Acho que o fato do Hoje eu quero voltar sozinho não retratar o ato sexual em si é o que evita a polêmica. No Brasil, a gente tem uma questão delicada com o sexo, seja ele homossexual ou não. Um filme como o Ninfomaníaca, do Lars Von Trier, também causa polêmica. Além disso, acredito que hoje em dia os brasileiros lidam melhor com a questão da homossexualidade, principalmente pela quantidade de personagens gays que já foram retratados nas novelas e nos filmes. Então, um filme como o meu, que conta uma história de amor de forma mais inocente, mesmo que seja gay, não surpreende tanto.
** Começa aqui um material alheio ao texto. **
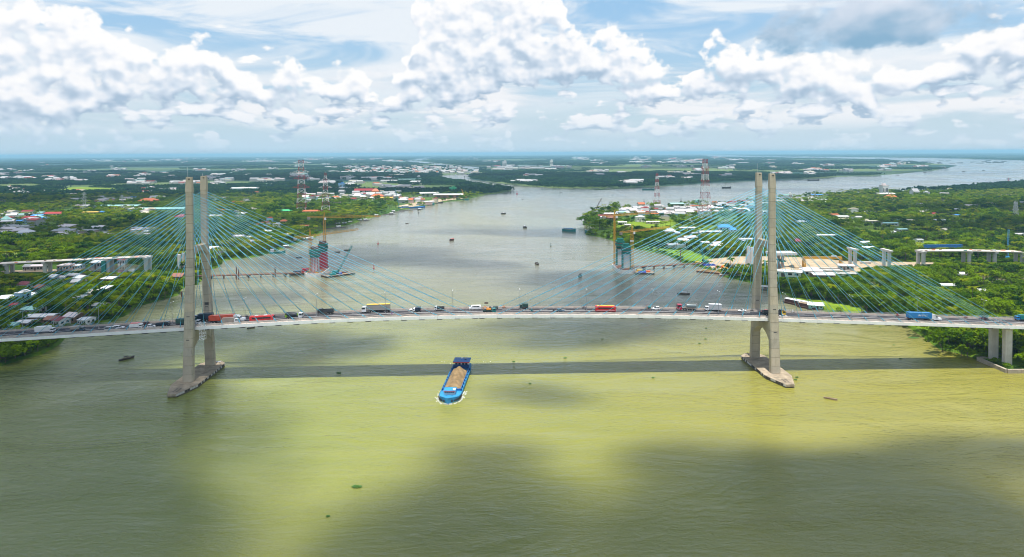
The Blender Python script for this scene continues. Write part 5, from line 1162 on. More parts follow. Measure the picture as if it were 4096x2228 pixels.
work_barge((1212, 1096), 22, 8, 0.45, 'rusty barge with red panels left of the unfinished left pylon', RUST, DARKST, [(FORMR, 2, 1, 6, 2.2, 3.2, 'red_form'), (P_SLATE, -5, 0, 6, 3, 2.0, 'blue_machine'), (RUST, 7, -2, 4, 2, 1.2, 'scrap')], 1.4)
def crawler(P, z, ang, boom_l, elev, label, col, boomc):
    e = empty('crawler_crane', (P[0], P[1], z), ang, label, 'crane')
    for k in (-1, 1): MB().box((0, k * 1.9, 0.5), (6, 0.9, 1.0), 0, (0.85, 1)).build('track', BLACK, e)
    MB().box((-1.0, 0, 2.0), (5, 3.2, 1.9), 0, (0.95, 0.9)).build('house', col, e); MB().box((1.6, 1.0, 2.4), (1.4, 1.1, 1.7)).build('cab', GLASS, e)
    tip = (1.5 + boom_l * math.cos(elev), 0, 1.5 + boom_l * math.sin(elev)); lattice(MB(), (1.5, 0, 1.5), tip, 1.1, 2.2, 0.07).build('boom', boomc, e); MB().bar((-2.5, 0, 4.0), tip, 0.07).bar((-2.5, 0, 2.5), (-2.5, 0, 4.2), 0.12).build('pendant', DARKST, e)
    MB().bar(tip, (tip[0], 0, tip[2] * 0.45), 0.06).build('hoist_line', DARKST, e)
P = ground(1345, 1102); crawler(P, 1.5, 0.5, 25, 1.05, 'teal crawler crane standing on the wooden barge', P_TEAL, P_TEAL)
P = ground(1598, 836); crawler(P, 1.3, 2.2, 38, 1.15, 'teal crane on the left quay before the temple', P_TEAL, P_TEAL)
P = ground(2372, 860); crawler(P, 1.3, 0.6, 30, 0.95, 'dark red crane on the point left of the village', P_MAROON, P_MAROON)
P = ground(2820, 1058); crawler(P, 1.3, 2.0, 30, 1.3, 'blue-green crane by the marsh behind the yard', P_TEAL, P_TEAL)
P = ground(4030, 1042); crawler(P, 1.3, 0.9, 28, 1.15, 'blue crane beyond the right viaduct', B_CYAN, B_CYAN)
P = ground(1862, 794); crawler(P, 1.3, 2.4, 22, 1.0, 'yellow loading crane at the end of the left quay', CRY, CRY)
# temporary trestles
def trestle(a, b, z, label, w=3.2):
    a = ground(*a); b = ground(*b); d = b - a; L = float(np.linalg.norm(d[:2])); an = math.atan2(d[1], d[0]); e = empty('trestle', (a[0], a[1], 0), an, label, 'trestle')
    MB().box((L / 2, 0, z), (L, w, 0.6)).build('deck', RUST, e)
    for k in (-1, 1): MB().box((L / 2, k * w / 2, z + 0.9), (L, 0.08, 0.1)).build('handrail', RUST, e)
    for i in range(int(L / 10) + 1):
        for k in (-1, 1): MB().bar((i * 10 + 1, k * w * 0.35, -2), (i * 10 + 1, k * w * 0.35, z - 0.3), 0.32, 8).build('pile', RUST, e)
        if i % 3 == 1: MB().box((i * 10 + 1, 0, z - 0.9), (2.5, w + 1, 1.0)).build('bent', DARKST, e)
trestle((790, 1117), (1200, 1104), 2.6, 'rusty work trestle running out to the unfinished left pylon'); trestle((2530, 1082), (2812, 1066), 3.0, 'brown work trestle from the yard to the unfinished right pylon')
for x, y, h in ((946, 1118, 11), (1101, 1110, 9), (955, 1118, 9), (2722, 1048, 12), (727, 1187, 4)):
    P = ground(x, y); o = MB().bar((0, 0, -2), (0, 0, h), 0.45, 8).build('steel_pile', RUST, None, (P[0], P[1], 0)); tag(o, 'lone dark steel pile standing in the water', 'pile', 'lone steel piles')
# approach viaducts
def viaduct(px_, zs, label, wd, rising, spans, dep=2.2, cap=True, extra=0.0):
    """px_: foot of each bent; deck over the bents listed in spans"""
    Ps = [ground(x, y, LAND_Z) for x, y in px_]; d = Ps[-1] - Ps[0]; an = math.atan2(d[1], d[0]); e = empty('viaduct', (Ps[0][0], Ps[0][1], 0), an, label, 'viaduct'); ca, sa = math.cos(-an), math.sin(-an); loc = []
    for P in Ps: q = P - Ps[0]; loc.append((ca * q[0] - sa * q[1], sa * q[0] + ca * q[1]))
    for (x, y), z in zip(loc, zs):
        for t in (-3.6, 3.6): MB().loft([[(x + a * 1.5, t + b * 1.1, zz) for a, b in ((-1, -0.6), (-0.6, -1), (0.6, -1), (1, -0.6), (1, 0.6), (0.6, 1), (-0.6, 1), (-1, 0.6))] for zz in (0.6, z - dep)]).build('pier', NEWC, e)
        if cap: MB().extr([(-wd / 2, z - dep), (wd / 2, z - dep), (wd / 2 + 0.4, z - dep + 1.6), (-wd / 2 - 0.4, z - dep + 1.6)], x - 1.6, x + 1.6).build('pier_cap', NEWC, e)
    for i, j in spans:
        (xa, _), (xb, _) = loc[i], loc[j]; za, zb = zs[i], zs[j]; g = 0.06; n = 6; rings = []; hw = wd / 2
        if i == 0 and extra: xa -= extra; za -= extra * (zs[1] - zs[0]) / max(1, loc[1][0] - loc[0][0])
        for k in range(n + 1):
            u = k / n; x = xa + g + (xb - xa - 2 * g) * u; z = za + (zb - za) * u; dd = (1.0 if cap else 1.5 + 1.2 * abs(2 * u - 1) ** 2)
            rings.append([(x, -hw, z - 0.35), (x, -hw * 0.62, z - dd), (x, hw * 0.62, z - dd), (x, hw, z - 0.35), (x, hw, z), (x, -hw, z)])
        sp2 = MB().loft(rings).build('span', NEWC, e); MB().loft([[(xx, y, z + h) for y, h in ((-hw + 0.3, 0.004), (hw - 0.3, 0.004), (hw - 0.3, 0.05), (-hw + 0.3, 0.05))] for xx, z in ((xa + g, za), (xb - g, zb))]).build('deck_surface', DECKN, sp2)
        for k in range(7):
            u = rng.random(); MB().box((xa + (xb - xa) * u, rng.uniform(-hw + 1, hw - 1), za + (zb - za) * u + 0.35), (rng.uniform(1, 5), rng.uniform(0.5, 1.6), rng.uniform(0.3, 0.8))).build('site_material', [WOOD, P_SILVER, NETG, RUST, P_OR][int(rng.integers(0, 5))], sp2)
    return e
viaduct([(39, 1093), (195, 1090), (440, 1088), (592, 1086)], (10.6, 11.9, 13.8, 15.0), 'unfinished pale concrete viaduct on the left bank', 12.0, True, ((0, 1), (1, 2), (2, 3)), extra=45)
viaduct([(3683, 1062), (3806, 1046), (3940, 1052), (4075, 1056)], (15.2, 14.6, 13.8, 12.9), 'unfinished pale concrete viaduct on the right bank', 12.0, True, ((0, 1), (1, 2), (2, 3)))
def bent(px_, z, label, cap=True, wrap=None):
    P = ground(*px_, LAND_Z); e = empty('bridge_bent', (P[0], P[1], 0), PSI, label, 'bridge pier')
    for t in (-4.2, 4.2): c = MB().bar((0, t, 0.6), (0, t, z - (1.8 if cap else 0)), 1.5, 10).build('pier', NEWC, e)
    if cap: MB().extr([(-7.6, z - 1.0), (-6.6, z - 1.85), (6.6, z - 1.85), (7.6, z - 1.0), (7.6, z), (-7.6, z)], -1.5, 1.5).build('pier_cap', NEWC, e)
    if wrap: MB().box((0, 4.2, z * 0.35), (3.6, 3.6, z * 0.5)).build('netting', wrap, e)
bent((3410, 1066), 17.8, 'portal pier without deck, nearest the right pylon'); bent((3546, 1066), 16.6, 'portal pier without deck, second from the right pylon')
bent((726, 1078), 15.5, 'pair of bare concrete columns left of the left pylon', False); bent((3000, 1062), 18.5, 'bare concrete columns behind the right pylon', False, P_SILVER)
P = ground(3122, 1072, LAND_Z); e = empty('hammerhead_pier', (P[0], P[1], 0), PSI, 'dark pier with white hammerhead beam right of the right pylon', 'bridge pier')
for t in (-4, 4): MB().bar((0, t, 0.6), (0, t, 13.5), 1.4, 8).build('pier', P_TAUPE, e); MB().box((0, t, 8.2), (4.6, 4.6, 0.9)).build('netting', NETG, e)
MB().extr([(-7, 13.5), (7, 13.5), (7, 15.5), (-7, 15.5)], -11, 12).build('head_beam', NEWC, e)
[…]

3 - Até que ponto o cinema pode contribuir para acabar de vez com o preconceito em relação à temática GLBT?
Acho que o cinema pode contribuir muito e é muito positivo que estejamos discutindo o assunto por meio deste filme. O Karim filma o corpo humano de forma linda e a questão do sexo gay ele já tinha retratado no Madame Satã, de 2002, no qual o Lázaro Ramos também tinha cenas de sexo com um outro homem. Agora, em 2014, acredito que enfrentando o debate a sociedade é capaz de compreender e aceitar o que é diferente do que estamos acostumados. 

 

Números

Já na sétima semana em cartaz, 'Hoje eu quero voltar sozinho' contabilizava 178 mil espectadores em todo o Brasil, até a semana passada, transformando-se em um verdadeiro fenômeno do chamado boca a boca. O filme de Daniel Ribeiro, que estreou em 33 salas, chegou a 45 salas na segunda semana de exibição, atingindo 70 na terceira semana. Em cartaz desde o dia 15, Praia do Futuro tem público estimado em 82 mil espectadores até agora, restando ainda o fechamento da bilheteria da segunda semana de exibição.

Em Berlim


Tanto 'Praia do Futuro' como 'Hoje eu quero voltar sozinho' estrearam no Festival de Berlim, em fevereiro deste ano. A recepção, no entanto, foi bem diferente. O filme de Karim Aïnouz foi recebido com frieza, com parte do público deixando a sala antes do final da exibição. Já o longa de Daniel Ribeiro teve recepção calorosa e ficou com os prêmios Teddy, direcionado a produções com temáticas LGBT, o Firepresci (da Federação da Crítica Internacional) e ainda o segundo lugar na escolha do público.